Before: TASHIMA, SILVERMAN, and OWENS, Circuit Judges. Theodore Behlendorf, Law Offices of Theodore Behlendorf, Los Angeles, CA, for Petitioner Daniel Smulow, Trial Attorney, DOJ - U.S. Department of Justice, Civil Division/Office of Immigration Litigation, Washington, DC, for Respondent


Dann Lee Duncan and Kathrine Gay Duncan appeal pro se from the Tax Court's order denying their petition challenging a deficiency in their 2008 joint income tax. We have jurisdiction under 26 U.S.C. § 7482(a)(1). We review de novo the Tax Court's legal conclusions, and for clear error its factual determinations. Hongsermeier v. Comm'r, 621 F.3d 890, 899 (9th Cir. 2010). We affirm.

The Tax Court properly determined that the notice of deficiency for tax year 2008 was timely. See 26 U.S.C. § 6501(a) (providing that a deficiency must generally be assessed within three years from the date the taxpayer files his or her federal income tax return); 26 U.S.C. § 6501(c)(4) (stating that a taxpayer may consent in writing to the extension of the three-year period for the assessment of tax).

The Tax Court properly upheld the Commissioner's determination of deficiency because the amount paid to Mr. Duncan for his legal services was not excludable from his gross income as a gift. See 26 U.S.C. § 61 (broadly defining gross income); Comm'r v. Dunkin, 500 F.3d 1065, 1069 (9th Cir. 2007) (“[E]xclusions from gross income are construed narrowly in favor of taxation.”); see also Comm'r v.
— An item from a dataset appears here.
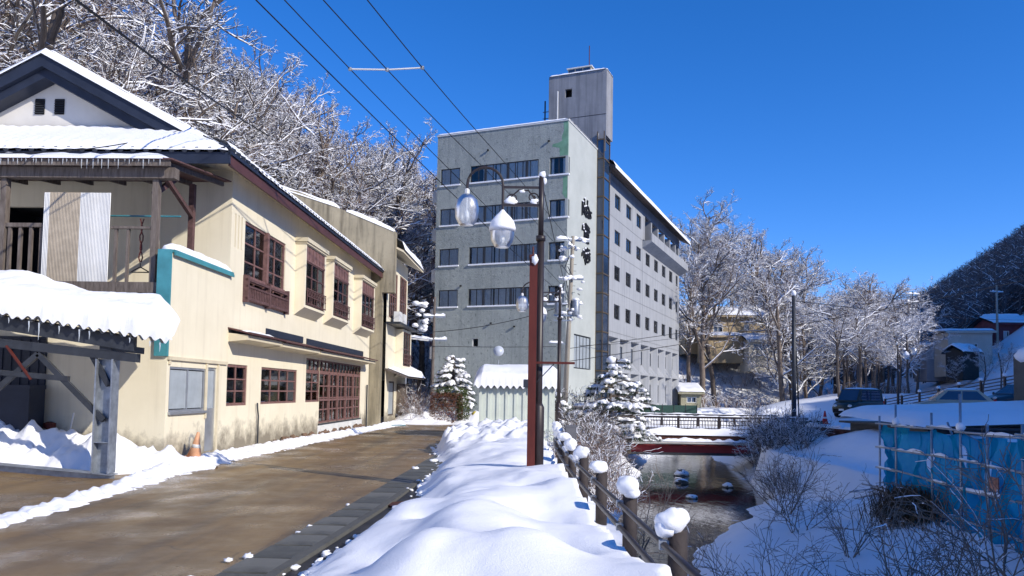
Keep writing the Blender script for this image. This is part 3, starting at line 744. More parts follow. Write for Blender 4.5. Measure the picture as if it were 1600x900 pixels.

Duberstein, 363 U.S. 278, 286, 80 S.Ct. 1190, 4 L.Ed.2d 1218 (1960) (“A gift in the statutory sense ․ proceeds from a detached and disinterested generosity ․ out of affection, respect, admiration, charity or like impulses.” (citations and internal quotation marks omitted)).

The Tax Court did not clearly err in finding that taxpayers were not entitled to the alleged deductions because they failed to meet their burden of clearly showing a right to the deductions. See Sparkman v. Comm'r, 509 F.3d 1149, 1159 (9th Cir. 2007) (explaining that the taxpayer bears the burden of clearly showing the right to the claimed deduction).

We reject as meritless taxpayers’ contention that the IRS violated their due process rights.

The Commissioner's request to dismiss Mrs. Duncan from this appeal is denied.